Saturday, 26 June 2010

SATC and the Arab/Moslem woman

Another day and another opinion piece on the film Sex And The City2. By now, we’ve read everything from Andrew O’ Hagan’s  “this is the most stupid thing I’ve seen all year” in London’s Evening Standard to US commentators’ “fashion fascism” reviews and my latest read: an opinion piece by Wajahat Ali, a Muslim American writer, branding the movie “imperialistic” and an insult to Muslim women.

All of these reviews make valid points that echo many people’s thoughts, but at the same time, isn’t this a little too easy? ( and I’m talking here in specific about Wajahat’s opinion). Jumping to call this movie an insult to Muslim women and putting the world “imperialist” against it because it’s American is by itself a bigger cliché than anything in that movie.

As a Lebanese Muslim woman who has spent more than 13 years in the UAE and Kuwait (and loved every minute of it); I did feel the bite of the SATC ladies’ criticism of my culture, but I cannot say that it’s unfounded. Sure, not all of us are silenced or hidden behind veils but many are, and we need to accept that other cultures will have an opinion just like we have an opinion on their way of life.

Yes, SATC2 producers could have done their homework better: they used wrong colloquial as UAE dialect (as well as Hindi and Punjabi as Wajahat pointed out), missed important wardrobe details etc, but to me taking Carrie and Co - the symbol of glamorous strong western women- to the UAE and having them compare themselves to Moslem/Arab women is by itself a good thing: a debate opener and the fact that we (Arab/Moslem) women, and definitely the UAE ARE on the international map and here to stay. If we have to take a bit of criticism as we carve a bigger niche for ourselves in the global consciousness, so be it. If we’re smart, we can use this visibility as a platform to tell people more about ourselves and break down the fear that extremists on both sides have built.

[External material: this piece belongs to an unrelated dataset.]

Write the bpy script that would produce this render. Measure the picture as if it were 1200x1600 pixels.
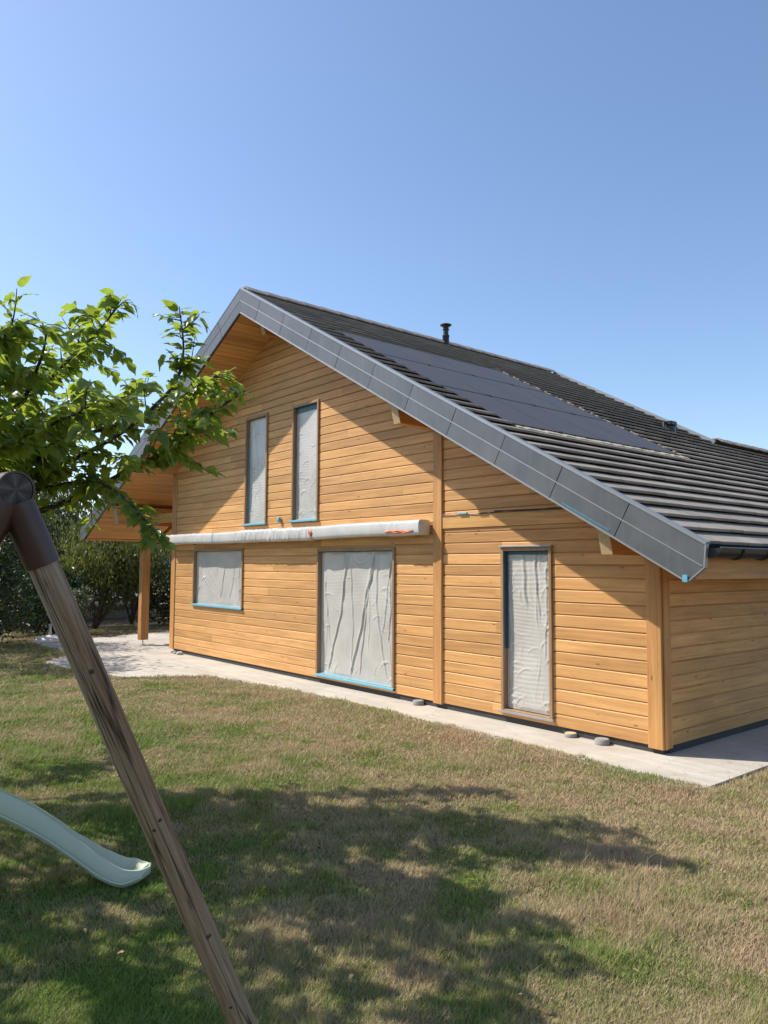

A big thing for me were Carrie’s remarks about the woman in the “modern” Abaya + her VO when the women in the souk take off their clothes and “hundreds of years of tradition”  to reveal “this season’s Louis Vuitton” collection. I see why this sentence launched a thousand “fashion fascism” comments, but the positive undertone is right there: beyond the shallow layers, we have a lot more in common than meets the eye.

And let’s not forget: this is only a movie, a comedy and those who’ve ever watched the series or the first film know that the franchise can be accused of stigmatizing everyone, especially manhanites.